• _Work to do_
Restate the full set of records exactly, word for word.

• _Supplied material_
= = = = =
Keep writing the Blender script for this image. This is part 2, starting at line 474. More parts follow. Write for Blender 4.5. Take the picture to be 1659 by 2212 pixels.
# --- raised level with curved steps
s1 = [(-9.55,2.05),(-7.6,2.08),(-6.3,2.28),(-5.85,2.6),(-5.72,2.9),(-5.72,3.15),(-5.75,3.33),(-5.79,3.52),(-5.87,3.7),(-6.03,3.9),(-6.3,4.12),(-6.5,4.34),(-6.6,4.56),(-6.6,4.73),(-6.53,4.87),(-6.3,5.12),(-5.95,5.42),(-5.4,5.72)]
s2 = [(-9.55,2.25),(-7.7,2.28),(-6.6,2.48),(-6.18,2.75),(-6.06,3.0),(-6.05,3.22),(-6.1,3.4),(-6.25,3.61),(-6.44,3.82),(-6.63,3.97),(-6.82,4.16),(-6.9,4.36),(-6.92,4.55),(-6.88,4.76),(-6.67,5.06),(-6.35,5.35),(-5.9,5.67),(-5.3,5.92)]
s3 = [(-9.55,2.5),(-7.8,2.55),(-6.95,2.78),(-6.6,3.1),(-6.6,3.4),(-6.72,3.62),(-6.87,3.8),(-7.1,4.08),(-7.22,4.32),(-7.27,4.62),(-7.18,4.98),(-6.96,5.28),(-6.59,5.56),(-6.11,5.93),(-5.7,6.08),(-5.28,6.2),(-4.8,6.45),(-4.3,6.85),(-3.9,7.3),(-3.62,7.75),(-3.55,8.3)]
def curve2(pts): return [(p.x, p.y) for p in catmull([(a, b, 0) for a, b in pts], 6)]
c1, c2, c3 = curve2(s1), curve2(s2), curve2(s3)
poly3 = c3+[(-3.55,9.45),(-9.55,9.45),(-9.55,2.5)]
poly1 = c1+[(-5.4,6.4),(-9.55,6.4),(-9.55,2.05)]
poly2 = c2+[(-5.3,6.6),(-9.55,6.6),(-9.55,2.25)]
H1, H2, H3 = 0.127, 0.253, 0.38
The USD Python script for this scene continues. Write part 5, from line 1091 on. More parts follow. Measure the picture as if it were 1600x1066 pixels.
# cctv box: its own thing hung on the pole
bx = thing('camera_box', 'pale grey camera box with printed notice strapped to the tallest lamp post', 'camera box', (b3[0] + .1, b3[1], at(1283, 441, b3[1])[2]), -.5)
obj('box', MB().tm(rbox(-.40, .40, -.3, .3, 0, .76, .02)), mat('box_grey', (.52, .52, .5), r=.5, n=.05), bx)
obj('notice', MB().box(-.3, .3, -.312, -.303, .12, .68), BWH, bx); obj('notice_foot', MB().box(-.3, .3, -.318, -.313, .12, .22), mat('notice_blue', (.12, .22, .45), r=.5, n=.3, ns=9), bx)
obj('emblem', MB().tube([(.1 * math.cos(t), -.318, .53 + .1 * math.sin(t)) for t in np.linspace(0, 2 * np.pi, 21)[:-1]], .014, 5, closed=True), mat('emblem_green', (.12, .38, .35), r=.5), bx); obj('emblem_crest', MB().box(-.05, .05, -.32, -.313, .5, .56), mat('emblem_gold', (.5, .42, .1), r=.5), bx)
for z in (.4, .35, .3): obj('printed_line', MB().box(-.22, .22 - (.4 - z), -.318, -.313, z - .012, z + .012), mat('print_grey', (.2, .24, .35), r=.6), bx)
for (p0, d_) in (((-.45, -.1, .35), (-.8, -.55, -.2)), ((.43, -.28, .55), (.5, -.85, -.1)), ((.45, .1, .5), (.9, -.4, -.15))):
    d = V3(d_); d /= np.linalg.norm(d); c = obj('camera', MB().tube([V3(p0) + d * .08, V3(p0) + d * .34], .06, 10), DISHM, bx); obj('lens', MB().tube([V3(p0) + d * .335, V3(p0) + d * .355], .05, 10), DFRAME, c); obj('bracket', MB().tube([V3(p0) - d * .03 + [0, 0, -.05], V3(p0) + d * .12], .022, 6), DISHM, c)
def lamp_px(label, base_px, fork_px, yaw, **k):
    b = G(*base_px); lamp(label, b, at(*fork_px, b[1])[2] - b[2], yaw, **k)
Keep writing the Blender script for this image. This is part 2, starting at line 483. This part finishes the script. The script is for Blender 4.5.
= = = = =
• _Finished exercise_
Keep writing the Blender script for this image. This is part 2, starting at line 474. More parts follow. Write for Blender 4.5. Take the picture to be 1659 by 2212 pixels.
# --- raised level with curved steps
s1 = [(-9.55,2.05),(-7.6,2.08),(-6.3,2.28),(-5.85,2.6),(-5.72,2.9),(-5.72,3.15),(-5.75,3.33),(-5.79,3.52),(-5.87,3.7),(-6.03,3.9),(-6.3,4.12),(-6.5,4.34),(-6.6,4.56),(-6.6,4.73),(-6.53,4.87),(-6.3,5.12),(-5.95,5.42),(-5.4,5.72)]
s2 = [(-9.55,2.25),(-7.7,2.28),(-6.6,2.48),(-6.18,2.75),(-6.06,3.0),(-6.05,3.22),(-6.1,3.4),(-6.25,3.61),(-6.44,3.82),(-6.63,3.97),(-6.82,4.16),(-6.9,4.36),(-6.92,4.55),(-6.88,4.76),(-6.67,5.06),(-6.35,5.35),(-5.9,5.67),(-5.3,5.92)]
s3 = [(-9.55,2.5),(-7.8,2.55),(-6.95,2.78),(-6.6,3.1),(-6.6,3.4),(-6.72,3.62),(-6.87,3.8),(-7.1,4.08),(-7.22,4.32),(-7.27,4.62),(-7.18,4.98),(-6.96,5.28),(-6.59,5.56),(-6.11,5.93),(-5.7,6.08),(-5.28,6.2),(-4.8,6.45),(-4.3,6.85),(-3.9,7.3),(-3.62,7.75),(-3.55,8.3)]
def curve2(pts): return [(p.x, p.y) for p in catmull([(a, b, 0) for a, b in pts], 6)]
c1, c2, c3 = curve2(s1), curve2(s2), curve2(s3)
poly3 = c3+[(-3.55,9.45),(-9.55,9.45),(-9.55,2.5)]
poly1 = c1+[(-5.4,6.4),(-9.55,6.4),(-9.55,2.05)]
poly2 = c2+[(-5.3,6.6),(-9.55,6.6),(-9.55,2.25)]
H1, H2, H3 = 0.127, 0.253, 0.38
The USD Python script for this scene continues. Write part 5, from line 1091 on. More parts follow. Measure the picture as if it were 1600x1066 pixels.
# cctv box: its own thing hung on the pole
bx = thing('camera_box', 'pale grey camera box with printed notice strapped to the tallest lamp post', 'camera box', (b3[0] + .1, b3[1], at(1283, 441, b3[1])[2]), -.5)
obj('box', MB().tm(rbox(-.40, .40, -.3, .3, 0, .76, .02)), mat('box_grey', (.52, .52, .5), r=.5, n=.05), bx)
obj('notice', MB().box(-.3, .3, -.312, -.303, .12, .68), BWH, bx); obj('notice_foot', MB().box(-.3, .3, -.318, -.313, .12, .22), mat('notice_blue', (.12, .22, .45), r=.5, n=.3, ns=9), bx)
obj('emblem', MB().tube([(.1 * math.cos(t), -.318, .53 + .1 * math.sin(t)) for t in np.linspace(0, 2 * np.pi, 21)[:-1]], .014, 5, closed=True), mat('emblem_green', (.12, .38, .35), r=.5), bx); obj('emblem_crest', MB().box(-.05, .05, -.32, -.313, .5, .56), mat('emblem_gold', (.5, .42, .1), r=.5), bx)
for z in (.4, .35, .3): obj('printed_line', MB().box(-.22, .22 - (.4 - z), -.318, -.313, z - .012, z + .012), mat('print_grey', (.2, .24, .35), r=.6), bx)
for (p0, d_) in (((-.45, -.1, .35), (-.8, -.55, -.2)), ((.43, -.28, .55), (.5, -.85, -.1)), ((.45, .1, .5), (.9, -.4, -.15))):
    d = V3(d_); d /= np.linalg.norm(d); c = obj('camera', MB().tube([V3(p0) + d * .08, V3(p0) + d * .34], .06, 10), DISHM, bx); obj('lens', MB().tube([V3(p0) + d * .335, V3(p0) + d * .355], .05, 10), DFRAME, c); obj('bracket', MB().tube([V3(p0) - d * .03 + [0, 0, -.05], V3(p0) + d * .12], .022, 6), DISHM, c)
def lamp_px(label, base_px, fork_px, yaw, **k):
    b = G(*base_px); lamp(label, b, at(*fork_px, b[1])[2] - b[2], yaw, **k)
Keep writing the Blender script for this image. This is part 2, starting at line 483. This part finishes the script. The script is for Blender 4.5.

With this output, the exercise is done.